Second, it helps you understand that you could be low on mental energy, but high on physical energy and vice versa, and that this means that you would need to be careful not to confuse the two. In particular, it is important to understand that, when you are low on mental energy (e.g., after a full day's work), you are likely to confuse the low mental energy levels with low physical energy levels and therefore, feel reluctant to engage in the sort of activities that would in fact bring you happiness: working out at a gym, or playing a good game of tennis. Likewise, when you are on vacation and have expended physical but not mental energy, your happiness would depend on finding opportunities to expend excessive mental energy (e.g., by learning a new language or by learning more about the history and culture of the place you are visiting).

Finally, understanding the linkage between energy flux and emotions helps you understand that human beings-and, indeed, all living organisms-are not designed to "take the path of least resistance." In other words, we are not, by nature, lazy sloths who are programmed to minimize energy expenditure.
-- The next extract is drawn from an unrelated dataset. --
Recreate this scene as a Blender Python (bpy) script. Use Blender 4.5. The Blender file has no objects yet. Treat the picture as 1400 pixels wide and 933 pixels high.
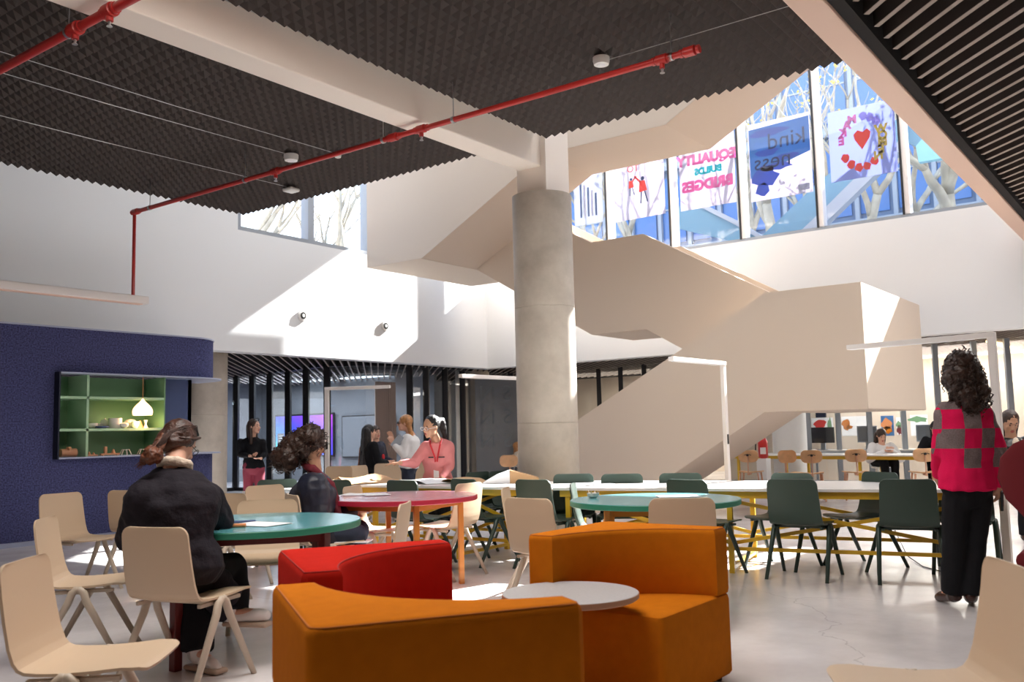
import bpy, math, random
from mathutils import Vector as V, Matrix, noise
R=math.radians; PI=math.pi
rnd=random.Random(7)
sc=bpy.context.scene; COL=sc.collection
# ------------------------------------------------------------- camera frame
# building grid: world X runs along the ceiling beams (away, to the right), Y along the sprinkler pipes
F=1255.; CZ=1.23; CAM=V((0,0,CZ))
ROT=Matrix(((0.59794,-0.06628,-0.79880),(-0.80120,-0.07773,-0.59329),(-0.02277,0.99477,-0.09959)))
def _fix():
    global ROT
    a=V((941,-103.5,-F)).normalized(); b=V((-1693,-164.5,-F)).normalized()
    z=a.cross(b).normalized(); m=(a+b).normalized(); n=z.cross(m)
    x=(m-n)/2**.5; y=(m+n)/2**.5
    ROT=Matrix((x,y,z))
_fix()
def ray(px,py): return ROT@V((px-700,-(py-466.5),-F))
def az(px,py,z): r=ray(px,py); return CAM+r*((z-CZ)/r.z)          # point at height z
def ax(px,py,X): r=ray(px,py); return CAM+r*(X/r.x)               # point on plane X
def ay(px,py,Y): r=ray(px,py); return CAM+r*(Y/r.y)               # point on plane Y
def ad(px,py,d): return CAM+ray(px,py)*(d/F)                      # point at distance d ahead
FW=V((-ROT[0][2],-ROT[1][2],0)).normalized(); RT=V((FW.y,-FW.x,0))
def hv(deg): return FW*math.cos(R(deg))+RT*math.sin(R(deg))       # ground direction, 0 = away from camera, 90 = right
def rz(deg): h=hv(deg); return math.atan2(-h.x,h.y)               # z-rotation turning local +Y to that direction

cam_d=bpy.data.cameras.new('camera'); cam=bpy.data.objects.new('camera',cam_d); COL.objects.link(cam)
cam.matrix_world=Matrix.Translation(CAM)@ROT.to_4x4()
cam_d.lens=36*F/1400; cam_d.sensor_width=36; cam_d.sensor_fit='HORIZONTAL'; cam_d.clip_end=300
cam_d.dof.use_dof=True; cam_d.dof.focus_distance=8.0; cam_d.dof.aperture_fstop=4.0
sc.camera=cam

# ------------------------------------------------------------- materials
def mat(name,col,rough=.6,metal=0,spec=.5,bump=0,bscale=60,var=0,vscale=8,emit=None,estr=0,sheen=0,coat=0):
    m=bpy.data.materials.new(name); m.use_nodes=True; nt=m.node_tree; b=nt.nodes['Principled BSDF']
    c=tuple(col)+(1,) if len(col)==3 else col
    b.inputs['Base Color'].default_value=c; b.inputs['Roughness'].default_value=rough
    b.inputs['Metallic'].default_value=metal; b.inputs['Specular IOR Level'].default_value=spec
    if sheen: b.inputs['Sheen Weight'].default_value=sheen
    if coat: b.inputs['Coat Weight'].default_value=coat
    if emit: b.inputs['Emission Color'].default_value=tuple(emit)+(1,); b.inputs['Emission Strength'].default_value=estr
    if bump or var:
        tc=nt.nodes.new('ShaderNodeTexCoord')
    if bump:
        n=nt.nodes.new('ShaderNodeTexNoise'); n.inputs['Scale'].default_value=bscale; n.inputs['Detail'].default_value=3
        bp=nt.nodes.new('ShaderNodeBump'); bp.inputs['Strength'].default_value=bump; bp.inputs['Distance'].default_value=.01
        nt.links.new(tc.outputs['Object'],n.inputs['Vector']); nt.links.new(n.outputs['Fac'],bp.inputs['Height']); nt.links.new(bp.outputs['Normal'],b.inputs['Normal'])
    if var:
        n=nt.nodes.new('ShaderNodeTexNoise'); n.inputs['Scale'].default_value=vscale; n.inputs['Detail'].default_value=5
        r=nt.nodes.new('ShaderNodeValToRGB')
        r.color_ramp.elements[0].position=.3; r.color_ramp.elements[1].position=.7
        r.color_ramp.elements[0].color=tuple(max(0,x*(1-var)) for x in c[:3])+(1,)
        r.color_ramp.elements[1].color=tuple(min(1,x*(1+var)) for x in c[:3])+(1,)
        nt.links.new(tc.outputs['Object'],n.inputs['Vector']); nt.links.new(n.outputs['Fac'],r.inputs['Fac']); nt.links.new(r.outputs['Color'],b.inputs['Base Color'])
    return m
def glass(name,tint,refl):
    m=bpy.data.materials.new(name); m.use_nodes=True; nt=m.node_tree; nt.nodes.clear()
    o=nt.nodes.new('ShaderNodeOutputMaterial'); t=nt.nodes.new('ShaderNodeBsdfTransparent'); g=nt.nodes.new('ShaderNodeBsdfGlossy'); mx=nt.nodes.new('ShaderNodeMixShader')
    t.inputs[0].default_value=tuple(tint)+(1,); g.inputs[0].default_value=(1,1,1,1); g.inputs['Roughness'].default_value=.01
    f=nt.nodes.new('ShaderNodeLayerWeight'); f.inputs['Blend'].default_value=.5
    p_=nt.nodes.new('ShaderNodeMath'); p_.operation='POWER'; p_.inputs[1].default_value=4.5; nt.links.new(f.outputs['Facing'],p_.inputs[0])
    r0=((refl-1)/(refl+1))**2*2; a_=nt.nodes.new('ShaderNodeMath'); a_.operation='MULTIPLY_ADD'; a_.inputs[1].default_value=.75; a_.inputs[2].default_value=r0; nt.links.new(p_.outputs[0],a_.inputs[0]); nt.links.new(a_.outputs[0],mx.inputs[0]); nt.links.new(t.outputs[0],mx.inputs[1]); nt.links.new(g.outputs[0],mx.inputs[2]); nt.links.new(mx.outputs[0],o.inputs[0])
    return m
def concrete(name,c0,c1,rough,scale,bump=.05,r2=None,cracks=False):
    m=mat(name,c0,rough); nt=m.node_tree; b=nt.nodes['Principled BSDF']; L=nt.links.new
    tc=nt.nodes.new('ShaderNodeTexCoord'); n=nt.nodes.new('ShaderNodeTexNoise'); n.inputs['Scale'].default_value=scale; n.inputs['Detail'].default_value=8; n.inputs['Roughness'].default_value=.62
    r=nt.nodes.new('ShaderNodeValToRGB'); r.color_ramp.elements[0].position=.32; r.color_ramp.elements[1].position=.68
    r.color_ramp.elements[0].color=tuple(c0)+(1,); r.color_ramp.elements[1].color=tuple(c1)+(1,)
    L(tc.outputs['Object'],n.inputs['Vector']); L(n.outputs['Fac'],r.inputs['Fac'])
    last=r.outputs['Color']
    if cracks:
        v=nt.nodes.new('ShaderNodeTexVoronoi'); v.feature='DISTANCE_TO_EDGE'; v.inputs['Scale'].default_value=.35
        n3=nt.nodes.new('ShaderNodeTexNoise'); n3.inputs['Scale'].default_value=2.5; n3.inputs['Detail'].default_value=6
        ad_=nt.nodes.new('ShaderNodeMixRGB'); ad_.blend_type='ADD'; ad_.inputs[0].default_value=.35
        L(tc.outputs['Object'],n3.inputs['Vector']); L(tc.outputs['Object'],ad_.inputs[1]); L(n3.outputs['Color'],ad_.inputs[2]); L(ad_.outputs[0],v.inputs['Vector'])
        lt=nt.nodes.new('ShaderNodeMath'); lt.operation='LESS_THAN'; lt.inputs[1].default_value=.0016; L(v.outputs['Distance'],lt.inputs[0])
        mu=nt.nodes.new('ShaderNodeMath'); mu.operation='MULTIPLY'; mu.inputs[1].default_value=.22; L(lt.outputs[0],mu.inputs[0])
        mx=nt.nodes.new('ShaderNodeMixRGB'); mx.inputs[2].default_value=(.12,.10,.09,1); L(mu.outputs[0],mx.inputs[0]); L(last,mx.inputs[1]); last=mx.outputs[0]
    L(last,b.inputs['Base Color'])
    if r2 is not None:
        mr=nt.nodes.new('ShaderNodeMapRange'); mr.inputs[3].default_value=rough; mr.inputs[4].default_value=r2
        n2=nt.nodes.new('ShaderNodeTexNoise'); n2.inputs['Scale'].default_value=1.7; n2.inputs['Detail'].default_value=6
        L(tc.outputs['Object'],n2.inputs['Vector']); L(n2.outputs['Fac'],mr.inputs[0]); L(mr.outputs[0],b.inputs['Roughness'])
    bp=nt.nodes.new('ShaderNodeBump'); bp.inputs['Strength'].default_value=bump; bp.inputs['Distance'].default_value=.01
    L(n.outputs['Fac'],bp.inputs['Height']); L(bp.outputs['Normal'],b.inputs['Normal'])
    return m
M={}
M['floor']=concrete('polished_concrete',(.58,.54,.54),(.76,.73,.73),.12,1.3,.02,.32,True)
M['conc']=concrete('raw_concrete',(.40,.355,.30),(.56,.51,.44),.7,2.2,.08)
M['white']=mat('white_plaster',(.74,.75,.76),.7)
M['rearwood']=mat('warm_wood_wall',(.42,.30,.20),.7,var=.1,vscale=3)
M['cream']=mat('cream_plaster',(.70,.59,.485),.65,bump=.02,bscale=4)
M['beam']=mat('beam_paint',(.90,.82,.74),.6)
M['foam']=mat('charcoal_foam',(.095,.082,.078),.95,spec=.1,bump=.15,bscale=300)
M['foamedge']=mat('foam_edge',(.5,.42,.3),.9)
M['slat']=mat('dark_slat',(.045,.032,.028),.6); M['slatedge']=mat('pale_slat_edge',(.36,.29,.25),.6)  # light put into the colour: dark shaded slat sides, paler lit bottoms
M['slatback']=mat('dark_void',(.012,.010,.010),.9)
M['trimpink']=mat('pinkish_beam_paint',(.86,.62,.50),.6)
M['red_pipe']=mat('red_pipe_paint',(.50,.025,.02),.35,coat=.3)
M['steel']=mat('steel',(.55,.55,.56),.3,1)
M['whitemetal']=mat('white_powdercoat',(.82,.78,.76),.4)
M['whiteplastic']=mat('white_plastic',(.85,.84,.82),.4)
M['mullion']=mat('dark_mullion',(.018,.018,.022),.45)
M['mullion_grey']=mat('grey_mullion',(.30,.33,.37),.4)
M['pane']=glass('clear_glass',(.96,.98,1),1.25)
M['pane_dark']=glass('tinted_glass',(.80,.84,.88),1.45)
M['pane_lite']=glass('inner_glass',(.93,.95,.96),1.3)
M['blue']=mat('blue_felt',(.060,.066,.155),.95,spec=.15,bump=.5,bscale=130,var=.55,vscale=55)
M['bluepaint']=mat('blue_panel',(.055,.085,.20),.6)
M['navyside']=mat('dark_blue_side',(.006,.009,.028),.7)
M['bluemetal']=mat('grey_blue_plate',(.33,.37,.50),.4)
M['green']=mat('green_laminate',(.155,.30,.155),.55)
M['greenlt']=mat('green_shelf_edge',(.36,.56,.36),.5)
M['bchair']=mat('beige_shell',(.57,.43,.295),.5,bump=.05,bscale=250)
M['bchairleg']=mat('beige_leg',(.50,.42,.33),.45)
M['gchair']=mat('dark_green_shell',(.030,.055,.042),.45,bump=.05,bscale=250)
M['gchairleg']=mat('dark_green_leg',(.022,.045,.036),.4)
M['wood']=mat('birch_ply',(.72,.43,.23),.5,var=.08,vscale=14)
M['woodpink']=mat('pinkish_wood_leg',(.62,.34,.22),.5)
M['darkmetal']=mat('dark_metal',(.03,.03,.03),.4,.6)
M['orange']=mat('orange_upholstery',(.52,.15,.007),.95,spec=.05,bump=.25,bscale=420,var=.05,vscale=20)
M['redfab']=mat('red_upholstery',(.46,.017,.010),.95,spec=.05,bump=.25,bscale=420,var=.05,vscale=20)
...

The reason most of us dislike expending energy is because we dislike the ways in which we expend energy, that is, we dislike what we do for a living. We dislike our work. This is unfortunate because the process of energy expenditure should, by nature, induce joy. Those of us who are lucky enough to have found our calling-and thus get to expend energy in meaningful ways-experience joy on a more regular basis, as Mihalyi Cziksentmihalyi (author of Flow) argues. Even those who haven't found their calling can extract enjoyment from the process of expending energy if they can fool themselves into believing that what they are doing is meaningful, as I discussed in a recent post, The Need to be Busy). But in the ultimate analysis, there is no substitute for discovering our true passion and having the discipline to manage our energy levels to pursue it.